### Task
Gather the lines from the material that contain "part".

### Entries provided
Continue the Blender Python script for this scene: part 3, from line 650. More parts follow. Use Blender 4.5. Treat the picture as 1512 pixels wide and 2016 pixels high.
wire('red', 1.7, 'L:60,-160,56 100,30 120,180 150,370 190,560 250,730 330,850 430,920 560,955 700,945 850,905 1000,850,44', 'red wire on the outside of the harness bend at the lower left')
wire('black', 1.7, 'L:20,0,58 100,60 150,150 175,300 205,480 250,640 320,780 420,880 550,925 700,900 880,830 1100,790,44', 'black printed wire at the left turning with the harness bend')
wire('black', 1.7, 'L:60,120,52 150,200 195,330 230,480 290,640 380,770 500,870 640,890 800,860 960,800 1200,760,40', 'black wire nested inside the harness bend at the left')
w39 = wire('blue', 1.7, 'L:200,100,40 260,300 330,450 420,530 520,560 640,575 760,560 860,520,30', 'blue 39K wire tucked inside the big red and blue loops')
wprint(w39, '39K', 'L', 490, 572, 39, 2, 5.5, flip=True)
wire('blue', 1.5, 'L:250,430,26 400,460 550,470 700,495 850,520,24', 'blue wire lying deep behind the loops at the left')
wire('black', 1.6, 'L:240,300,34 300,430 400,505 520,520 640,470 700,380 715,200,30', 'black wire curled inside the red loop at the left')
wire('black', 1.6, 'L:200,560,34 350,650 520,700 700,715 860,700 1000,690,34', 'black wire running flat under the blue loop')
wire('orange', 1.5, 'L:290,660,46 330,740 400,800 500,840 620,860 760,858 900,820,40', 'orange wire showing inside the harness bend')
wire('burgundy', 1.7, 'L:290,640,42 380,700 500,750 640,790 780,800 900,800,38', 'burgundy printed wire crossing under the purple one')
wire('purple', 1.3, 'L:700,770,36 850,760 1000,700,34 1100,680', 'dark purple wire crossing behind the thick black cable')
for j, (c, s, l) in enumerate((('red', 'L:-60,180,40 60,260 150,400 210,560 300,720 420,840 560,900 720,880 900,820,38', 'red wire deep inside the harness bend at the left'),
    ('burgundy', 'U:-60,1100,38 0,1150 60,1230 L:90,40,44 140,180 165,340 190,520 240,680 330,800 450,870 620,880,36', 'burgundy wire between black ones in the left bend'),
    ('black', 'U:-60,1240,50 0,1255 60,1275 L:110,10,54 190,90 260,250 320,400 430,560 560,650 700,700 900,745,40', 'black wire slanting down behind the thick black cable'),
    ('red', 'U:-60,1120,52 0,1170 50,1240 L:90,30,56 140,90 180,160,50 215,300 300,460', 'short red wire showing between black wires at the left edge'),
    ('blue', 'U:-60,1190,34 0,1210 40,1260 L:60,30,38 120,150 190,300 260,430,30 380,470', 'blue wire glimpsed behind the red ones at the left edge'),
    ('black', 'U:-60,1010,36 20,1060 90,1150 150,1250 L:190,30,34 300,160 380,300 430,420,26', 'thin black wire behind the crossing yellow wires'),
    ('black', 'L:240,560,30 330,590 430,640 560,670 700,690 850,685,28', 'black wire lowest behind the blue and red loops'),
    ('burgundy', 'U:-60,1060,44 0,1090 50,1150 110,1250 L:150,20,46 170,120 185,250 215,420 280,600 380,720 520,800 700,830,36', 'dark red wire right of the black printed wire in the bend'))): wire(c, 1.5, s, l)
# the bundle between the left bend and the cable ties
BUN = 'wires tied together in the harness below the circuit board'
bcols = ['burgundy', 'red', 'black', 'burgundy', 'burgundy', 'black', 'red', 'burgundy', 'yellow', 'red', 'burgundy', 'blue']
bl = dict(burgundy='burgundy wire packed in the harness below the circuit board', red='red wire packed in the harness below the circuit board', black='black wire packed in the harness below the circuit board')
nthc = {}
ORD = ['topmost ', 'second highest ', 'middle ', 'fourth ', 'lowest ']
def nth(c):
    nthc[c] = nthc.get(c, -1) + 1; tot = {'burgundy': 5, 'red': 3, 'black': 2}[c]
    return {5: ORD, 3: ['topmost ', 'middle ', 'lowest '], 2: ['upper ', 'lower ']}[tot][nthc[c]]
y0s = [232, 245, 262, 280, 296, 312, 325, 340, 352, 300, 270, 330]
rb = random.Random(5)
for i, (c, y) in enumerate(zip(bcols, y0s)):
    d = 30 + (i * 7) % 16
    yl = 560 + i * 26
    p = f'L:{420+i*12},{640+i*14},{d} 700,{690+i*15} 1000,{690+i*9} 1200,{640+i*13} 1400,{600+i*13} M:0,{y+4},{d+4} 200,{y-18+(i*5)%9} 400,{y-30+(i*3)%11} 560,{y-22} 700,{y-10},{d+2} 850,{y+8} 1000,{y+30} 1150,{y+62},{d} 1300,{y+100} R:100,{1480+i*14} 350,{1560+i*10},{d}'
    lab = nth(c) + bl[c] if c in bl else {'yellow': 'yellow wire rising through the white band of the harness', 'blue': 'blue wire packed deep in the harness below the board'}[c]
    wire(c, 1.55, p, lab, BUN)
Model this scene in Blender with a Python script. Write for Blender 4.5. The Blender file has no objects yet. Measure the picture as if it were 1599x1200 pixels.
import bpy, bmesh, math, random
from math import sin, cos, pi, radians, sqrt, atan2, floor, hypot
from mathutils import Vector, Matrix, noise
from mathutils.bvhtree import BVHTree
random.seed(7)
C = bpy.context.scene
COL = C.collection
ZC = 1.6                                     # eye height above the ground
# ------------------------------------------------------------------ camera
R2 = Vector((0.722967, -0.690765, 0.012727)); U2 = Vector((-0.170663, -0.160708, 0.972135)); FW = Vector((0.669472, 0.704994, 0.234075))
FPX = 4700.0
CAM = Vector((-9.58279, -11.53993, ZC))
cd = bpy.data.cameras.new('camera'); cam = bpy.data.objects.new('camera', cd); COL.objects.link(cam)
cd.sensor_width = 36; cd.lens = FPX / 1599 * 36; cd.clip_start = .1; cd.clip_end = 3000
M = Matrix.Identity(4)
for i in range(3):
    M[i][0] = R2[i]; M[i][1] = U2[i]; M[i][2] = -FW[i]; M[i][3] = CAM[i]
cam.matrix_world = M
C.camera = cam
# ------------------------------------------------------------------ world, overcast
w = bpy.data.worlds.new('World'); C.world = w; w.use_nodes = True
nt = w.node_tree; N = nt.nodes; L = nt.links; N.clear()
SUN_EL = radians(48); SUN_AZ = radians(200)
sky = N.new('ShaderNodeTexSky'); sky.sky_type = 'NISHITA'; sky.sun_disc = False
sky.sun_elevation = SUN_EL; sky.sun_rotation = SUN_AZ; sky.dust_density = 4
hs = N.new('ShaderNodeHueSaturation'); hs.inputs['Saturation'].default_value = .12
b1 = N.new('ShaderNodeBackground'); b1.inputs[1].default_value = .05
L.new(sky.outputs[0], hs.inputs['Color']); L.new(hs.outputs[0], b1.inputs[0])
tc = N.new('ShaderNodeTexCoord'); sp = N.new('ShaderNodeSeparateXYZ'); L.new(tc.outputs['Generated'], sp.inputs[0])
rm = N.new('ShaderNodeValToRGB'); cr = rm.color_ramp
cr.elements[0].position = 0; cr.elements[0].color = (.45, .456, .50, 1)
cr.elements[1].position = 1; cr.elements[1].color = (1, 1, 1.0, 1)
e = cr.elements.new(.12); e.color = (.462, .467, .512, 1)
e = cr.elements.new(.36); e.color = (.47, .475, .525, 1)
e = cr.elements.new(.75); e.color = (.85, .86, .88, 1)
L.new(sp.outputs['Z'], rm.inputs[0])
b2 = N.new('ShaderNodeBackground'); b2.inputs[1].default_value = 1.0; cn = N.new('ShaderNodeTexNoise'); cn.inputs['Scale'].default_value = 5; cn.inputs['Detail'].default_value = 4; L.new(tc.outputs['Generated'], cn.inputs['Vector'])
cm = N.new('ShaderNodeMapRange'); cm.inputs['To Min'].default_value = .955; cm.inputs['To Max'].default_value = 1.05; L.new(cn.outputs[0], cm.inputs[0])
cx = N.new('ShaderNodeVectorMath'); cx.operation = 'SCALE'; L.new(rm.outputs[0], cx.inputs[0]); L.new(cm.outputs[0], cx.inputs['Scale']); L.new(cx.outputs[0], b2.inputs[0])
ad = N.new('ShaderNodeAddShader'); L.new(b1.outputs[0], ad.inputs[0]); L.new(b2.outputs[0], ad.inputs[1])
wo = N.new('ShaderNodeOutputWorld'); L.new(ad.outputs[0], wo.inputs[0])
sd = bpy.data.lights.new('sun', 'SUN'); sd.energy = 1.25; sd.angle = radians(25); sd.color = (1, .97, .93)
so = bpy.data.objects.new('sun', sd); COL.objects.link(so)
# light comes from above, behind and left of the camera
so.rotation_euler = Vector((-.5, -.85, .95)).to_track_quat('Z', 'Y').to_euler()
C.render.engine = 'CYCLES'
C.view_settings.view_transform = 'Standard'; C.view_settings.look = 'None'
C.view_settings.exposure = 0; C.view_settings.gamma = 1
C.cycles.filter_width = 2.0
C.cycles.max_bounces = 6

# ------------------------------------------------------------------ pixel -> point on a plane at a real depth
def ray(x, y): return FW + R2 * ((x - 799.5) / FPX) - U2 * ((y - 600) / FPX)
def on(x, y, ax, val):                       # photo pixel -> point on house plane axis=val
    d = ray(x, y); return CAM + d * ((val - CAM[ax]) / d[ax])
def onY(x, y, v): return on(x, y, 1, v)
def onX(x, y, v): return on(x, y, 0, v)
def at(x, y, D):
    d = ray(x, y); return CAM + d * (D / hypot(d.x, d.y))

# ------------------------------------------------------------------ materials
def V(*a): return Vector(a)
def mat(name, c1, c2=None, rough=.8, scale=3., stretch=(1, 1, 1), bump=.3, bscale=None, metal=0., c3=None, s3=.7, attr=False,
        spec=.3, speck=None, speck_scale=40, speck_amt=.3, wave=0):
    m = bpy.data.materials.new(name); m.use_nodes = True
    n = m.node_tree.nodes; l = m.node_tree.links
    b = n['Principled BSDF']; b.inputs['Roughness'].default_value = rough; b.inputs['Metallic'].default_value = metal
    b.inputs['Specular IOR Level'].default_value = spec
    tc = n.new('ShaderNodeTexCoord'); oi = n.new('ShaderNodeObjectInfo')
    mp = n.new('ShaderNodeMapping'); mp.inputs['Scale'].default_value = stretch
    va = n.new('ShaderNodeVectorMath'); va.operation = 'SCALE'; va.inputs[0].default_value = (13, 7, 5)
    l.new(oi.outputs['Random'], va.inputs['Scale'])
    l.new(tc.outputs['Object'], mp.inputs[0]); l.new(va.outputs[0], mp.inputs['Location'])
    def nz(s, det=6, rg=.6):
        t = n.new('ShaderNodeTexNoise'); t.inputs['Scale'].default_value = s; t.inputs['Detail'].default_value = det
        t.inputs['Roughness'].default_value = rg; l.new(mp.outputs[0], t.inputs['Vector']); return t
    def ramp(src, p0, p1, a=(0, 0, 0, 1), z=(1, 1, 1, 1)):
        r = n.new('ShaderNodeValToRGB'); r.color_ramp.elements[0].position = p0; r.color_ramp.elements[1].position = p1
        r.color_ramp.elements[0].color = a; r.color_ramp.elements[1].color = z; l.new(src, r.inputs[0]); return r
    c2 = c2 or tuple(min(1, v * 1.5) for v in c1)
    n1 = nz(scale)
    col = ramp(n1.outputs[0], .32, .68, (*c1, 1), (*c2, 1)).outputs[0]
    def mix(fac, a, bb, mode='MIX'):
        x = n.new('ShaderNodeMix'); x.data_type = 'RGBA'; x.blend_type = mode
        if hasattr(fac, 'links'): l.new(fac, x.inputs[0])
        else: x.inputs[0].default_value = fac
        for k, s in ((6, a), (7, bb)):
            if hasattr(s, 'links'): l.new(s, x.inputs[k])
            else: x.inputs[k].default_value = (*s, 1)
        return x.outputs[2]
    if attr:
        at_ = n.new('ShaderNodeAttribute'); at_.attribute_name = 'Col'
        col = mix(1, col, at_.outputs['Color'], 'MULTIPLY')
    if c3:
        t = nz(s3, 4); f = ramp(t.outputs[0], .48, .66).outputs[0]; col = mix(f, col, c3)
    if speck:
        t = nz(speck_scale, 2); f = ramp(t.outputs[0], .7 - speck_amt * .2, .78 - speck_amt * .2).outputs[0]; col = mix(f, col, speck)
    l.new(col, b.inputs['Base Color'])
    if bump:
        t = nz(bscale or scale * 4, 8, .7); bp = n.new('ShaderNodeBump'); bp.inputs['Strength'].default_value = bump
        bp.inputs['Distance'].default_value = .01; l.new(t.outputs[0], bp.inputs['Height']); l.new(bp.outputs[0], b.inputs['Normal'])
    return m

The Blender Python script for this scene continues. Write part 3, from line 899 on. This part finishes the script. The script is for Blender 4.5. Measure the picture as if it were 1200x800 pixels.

### Right answer
Continue the Blender Python script for this scene: part 3, from line 650. More parts follow. Use Blender 4.5. Treat the picture as 1512 pixels wide and 2016 pixels high.
The Blender Python script for this scene continues. Write part 3, from line 899 on. This part finishes the script. The script is for Blender 4.5. Measure the picture as if it were 1200x800 pixels.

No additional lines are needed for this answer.